## Stated exercise
Output each line of the material exactly as it stands.

····················

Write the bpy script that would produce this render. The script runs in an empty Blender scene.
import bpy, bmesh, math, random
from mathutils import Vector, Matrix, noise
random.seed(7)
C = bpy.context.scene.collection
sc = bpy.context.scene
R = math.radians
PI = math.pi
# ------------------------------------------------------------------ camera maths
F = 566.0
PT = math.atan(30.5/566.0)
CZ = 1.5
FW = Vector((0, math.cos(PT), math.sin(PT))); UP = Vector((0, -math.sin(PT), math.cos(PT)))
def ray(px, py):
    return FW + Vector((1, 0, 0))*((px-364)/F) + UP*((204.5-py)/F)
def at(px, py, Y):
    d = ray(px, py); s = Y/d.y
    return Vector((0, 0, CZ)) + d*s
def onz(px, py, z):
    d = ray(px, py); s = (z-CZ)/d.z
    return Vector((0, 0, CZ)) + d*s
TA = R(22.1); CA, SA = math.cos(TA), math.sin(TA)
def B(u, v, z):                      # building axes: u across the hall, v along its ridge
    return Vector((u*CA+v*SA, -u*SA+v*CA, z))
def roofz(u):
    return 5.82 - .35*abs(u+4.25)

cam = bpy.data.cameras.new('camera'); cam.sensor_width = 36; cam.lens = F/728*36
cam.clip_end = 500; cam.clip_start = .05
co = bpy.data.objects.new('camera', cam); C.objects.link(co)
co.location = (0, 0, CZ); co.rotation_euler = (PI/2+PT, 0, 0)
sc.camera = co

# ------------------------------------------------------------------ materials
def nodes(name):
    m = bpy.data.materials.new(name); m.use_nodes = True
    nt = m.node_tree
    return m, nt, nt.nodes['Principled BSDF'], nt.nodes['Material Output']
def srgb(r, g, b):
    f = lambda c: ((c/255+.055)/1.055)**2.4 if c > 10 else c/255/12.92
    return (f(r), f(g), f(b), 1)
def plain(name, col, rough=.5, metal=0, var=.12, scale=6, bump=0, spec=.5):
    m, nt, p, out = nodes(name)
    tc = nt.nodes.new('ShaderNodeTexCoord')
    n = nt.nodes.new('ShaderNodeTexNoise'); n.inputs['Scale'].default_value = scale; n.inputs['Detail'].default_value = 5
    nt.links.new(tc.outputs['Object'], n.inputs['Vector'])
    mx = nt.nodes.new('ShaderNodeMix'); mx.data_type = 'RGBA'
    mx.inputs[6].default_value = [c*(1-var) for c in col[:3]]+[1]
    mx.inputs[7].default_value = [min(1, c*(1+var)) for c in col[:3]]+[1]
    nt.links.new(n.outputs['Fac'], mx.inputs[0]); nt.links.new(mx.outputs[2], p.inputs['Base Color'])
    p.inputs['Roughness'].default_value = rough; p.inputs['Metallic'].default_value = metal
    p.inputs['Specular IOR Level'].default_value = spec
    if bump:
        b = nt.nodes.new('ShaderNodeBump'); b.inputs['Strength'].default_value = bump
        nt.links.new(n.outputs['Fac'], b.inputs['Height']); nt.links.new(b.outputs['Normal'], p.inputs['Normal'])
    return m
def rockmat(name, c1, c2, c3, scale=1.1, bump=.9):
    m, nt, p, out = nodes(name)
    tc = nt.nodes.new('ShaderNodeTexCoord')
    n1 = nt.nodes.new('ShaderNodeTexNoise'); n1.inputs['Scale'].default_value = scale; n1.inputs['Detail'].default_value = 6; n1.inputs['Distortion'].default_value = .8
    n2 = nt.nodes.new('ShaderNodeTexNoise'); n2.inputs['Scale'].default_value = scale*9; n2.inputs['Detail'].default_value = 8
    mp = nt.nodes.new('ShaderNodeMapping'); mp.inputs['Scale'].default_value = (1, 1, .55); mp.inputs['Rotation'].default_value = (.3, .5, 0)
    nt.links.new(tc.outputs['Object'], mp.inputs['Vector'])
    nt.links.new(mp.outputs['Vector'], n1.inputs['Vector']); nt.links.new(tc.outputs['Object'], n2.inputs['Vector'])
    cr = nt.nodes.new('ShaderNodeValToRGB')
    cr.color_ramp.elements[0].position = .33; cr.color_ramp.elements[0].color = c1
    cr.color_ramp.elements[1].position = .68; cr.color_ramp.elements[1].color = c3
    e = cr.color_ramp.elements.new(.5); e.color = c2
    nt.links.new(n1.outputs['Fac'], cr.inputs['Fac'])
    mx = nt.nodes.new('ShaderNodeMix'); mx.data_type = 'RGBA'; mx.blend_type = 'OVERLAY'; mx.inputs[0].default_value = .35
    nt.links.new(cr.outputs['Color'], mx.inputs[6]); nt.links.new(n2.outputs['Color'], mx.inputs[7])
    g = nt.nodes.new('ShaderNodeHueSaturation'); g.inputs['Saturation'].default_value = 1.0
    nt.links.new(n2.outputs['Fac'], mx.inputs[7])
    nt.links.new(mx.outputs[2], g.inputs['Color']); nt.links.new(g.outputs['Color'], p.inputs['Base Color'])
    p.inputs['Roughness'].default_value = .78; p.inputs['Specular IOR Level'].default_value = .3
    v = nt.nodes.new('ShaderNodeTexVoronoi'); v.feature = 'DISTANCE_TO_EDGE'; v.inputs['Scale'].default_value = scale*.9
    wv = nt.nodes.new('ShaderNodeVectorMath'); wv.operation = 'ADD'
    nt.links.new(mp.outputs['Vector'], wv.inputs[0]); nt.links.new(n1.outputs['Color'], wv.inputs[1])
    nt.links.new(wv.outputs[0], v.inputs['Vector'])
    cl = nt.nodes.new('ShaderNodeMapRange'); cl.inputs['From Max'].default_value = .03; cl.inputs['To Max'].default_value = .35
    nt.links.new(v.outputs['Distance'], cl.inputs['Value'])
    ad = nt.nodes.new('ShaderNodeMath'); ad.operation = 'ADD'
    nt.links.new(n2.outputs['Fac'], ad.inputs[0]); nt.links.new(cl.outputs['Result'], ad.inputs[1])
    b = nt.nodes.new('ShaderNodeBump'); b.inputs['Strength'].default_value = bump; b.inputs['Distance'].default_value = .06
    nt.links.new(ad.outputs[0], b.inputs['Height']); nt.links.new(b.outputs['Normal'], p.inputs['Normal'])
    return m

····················

## Exercise solution
Write the bpy script that would produce this render. The script runs in an empty Blender scene.
import bpy, bmesh, math, random
from mathutils import Vector, Matrix, noise
random.seed(7)
C = bpy.context.scene.collection
sc = bpy.context.scene
R = math.radians
PI = math.pi
# ------------------------------------------------------------------ camera maths
F = 566.0
PT = math.atan(30.5/566.0)
CZ = 1.5
FW = Vector((0, math.cos(PT), math.sin(PT))); UP = Vector((0, -math.sin(PT), math.cos(PT)))
def ray(px, py):
    return FW + Vector((1, 0, 0))*((px-364)/F) + UP*((204.5-py)/F)
def at(px, py, Y):
    d = ray(px, py); s = Y/d.y
    return Vector((0, 0, CZ)) + d*s
def onz(px, py, z):
    d = ray(px, py); s = (z-CZ)/d.z
    return Vector((0, 0, CZ)) + d*s
TA = R(22.1); CA, SA = math.cos(TA), math.sin(TA)
def B(u, v, z):                      # building axes: u across the hall, v along its ridge
    return Vector((u*CA+v*SA, -u*SA+v*CA, z))
def roofz(u):
    return 5.82 - .35*abs(u+4.25)

cam = bpy.data.cameras.new('camera'); cam.sensor_width = 36; cam.lens = F/728*36
cam.clip_end = 500; cam.clip_start = .05
co = bpy.data.objects.new('camera', cam); C.objects.link(co)
co.location = (0, 0, CZ); co.rotation_euler = (PI/2+PT, 0, 0)
sc.camera = co

# ------------------------------------------------------------------ materials
def nodes(name):
    m = bpy.data.materials.new(name); m.use_nodes = True
    nt = m.node_tree
    return m, nt, nt.nodes['Principled BSDF'], nt.nodes['Material Output']
def srgb(r, g, b):
    f = lambda c: ((c/255+.055)/1.055)**2.4 if c > 10 else c/255/12.92
    return (f(r), f(g), f(b), 1)
def plain(name, col, rough=.5, metal=0, var=.12, scale=6, bump=0, spec=.5):
    m, nt, p, out = nodes(name)
    tc = nt.nodes.new('ShaderNodeTexCoord')
    n = nt.nodes.new('ShaderNodeTexNoise'); n.inputs['Scale'].default_value = scale; n.inputs['Detail'].default_value = 5
    nt.links.new(tc.outputs['Object'], n.inputs['Vector'])
    mx = nt.nodes.new('ShaderNodeMix'); mx.data_type = 'RGBA'
    mx.inputs[6].default_value = [c*(1-var) for c in col[:3]]+[1]
    mx.inputs[7].default_value = [min(1, c*(1+var)) for c in col[:3]]+[1]
    nt.links.new(n.outputs['Fac'], mx.inputs[0]); nt.links.new(mx.outputs[2], p.inputs['Base Color'])
    p.inputs['Roughness'].default_value = rough; p.inputs['Metallic'].default_value = metal
    p.inputs['Specular IOR Level'].default_value = spec
    if bump:
        b = nt.nodes.new('ShaderNodeBump'); b.inputs['Strength'].default_value = bump
        nt.links.new(n.outputs['Fac'], b.inputs['Height']); nt.links.new(b.outputs['Normal'], p.inputs['Normal'])
    return m
def rockmat(name, c1, c2, c3, scale=1.1, bump=.9):
    m, nt, p, out = nodes(name)
    tc = nt.nodes.new('ShaderNodeTexCoord')
    n1 = nt.nodes.new('ShaderNodeTexNoise'); n1.inputs['Scale'].default_value = scale; n1.inputs['Detail'].default_value = 6; n1.inputs['Distortion'].default_value = .8
    n2 = nt.nodes.new('ShaderNodeTexNoise'); n2.inputs['Scale'].default_value = scale*9; n2.inputs['Detail'].default_value = 8
    mp = nt.nodes.new('ShaderNodeMapping'); mp.inputs['Scale'].default_value = (1, 1, .55); mp.inputs['Rotation'].default_value = (.3, .5, 0)
    nt.links.new(tc.outputs['Object'], mp.inputs['Vector'])
    nt.links.new(mp.outputs['Vector'], n1.inputs['Vector']); nt.links.new(tc.outputs['Object'], n2.inputs['Vector'])
    cr = nt.nodes.new('ShaderNodeValToRGB')
    cr.color_ramp.elements[0].position = .33; cr.color_ramp.elements[0].color = c1
    cr.color_ramp.elements[1].position = .68; cr.color_ramp.elements[1].color = c3
    e = cr.color_ramp.elements.new(.5); e.color = c2
    nt.links.new(n1.outputs['Fac'], cr.inputs['Fac'])
    mx = nt.nodes.new('ShaderNodeMix'); mx.data_type = 'RGBA'; mx.blend_type = 'OVERLAY'; mx.inputs[0].default_value = .35
    nt.links.new(cr.outputs['Color'], mx.inputs[6]); nt.links.new(n2.outputs['Color'], mx.inputs[7])
    g = nt.nodes.new('ShaderNodeHueSaturation'); g.inputs['Saturation'].default_value = 1.0
    nt.links.new(n2.outputs['Fac'], mx.inputs[7])
    nt.links.new(mx.outputs[2], g.inputs['Color']); nt.links.new(g.outputs['Color'], p.inputs['Base Color'])
    p.inputs['Roughness'].default_value = .78; p.inputs['Specular IOR Level'].default_value = .3
    v = nt.nodes.new('ShaderNodeTexVoronoi'); v.feature = 'DISTANCE_TO_EDGE'; v.inputs['Scale'].default_value = scale*.9
    wv = nt.nodes.new('ShaderNodeVectorMath'); wv.operation = 'ADD'
    nt.links.new(mp.outputs['Vector'], wv.inputs[0]); nt.links.new(n1.outputs['Color'], wv.inputs[1])
    nt.links.new(wv.outputs[0], v.inputs['Vector'])
    cl = nt.nodes.new('ShaderNodeMapRange'); cl.inputs['From Max'].default_value = .03; cl.inputs['To Max'].default_value = .35
    nt.links.new(v.outputs['Distance'], cl.inputs['Value'])
    ad = nt.nodes.new('ShaderNodeMath'); ad.operation = 'ADD'
    nt.links.new(n2.outputs['Fac'], ad.inputs[0]); nt.links.new(cl.outputs['Result'], ad.inputs[1])
    b = nt.nodes.new('ShaderNodeBump'); b.inputs['Strength'].default_value = bump; b.inputs['Distance'].default_value = .06
    nt.links.new(ad.outputs[0], b.inputs['Height']); nt.links.new(b.outputs['Normal'], p.inputs['Normal'])
    return m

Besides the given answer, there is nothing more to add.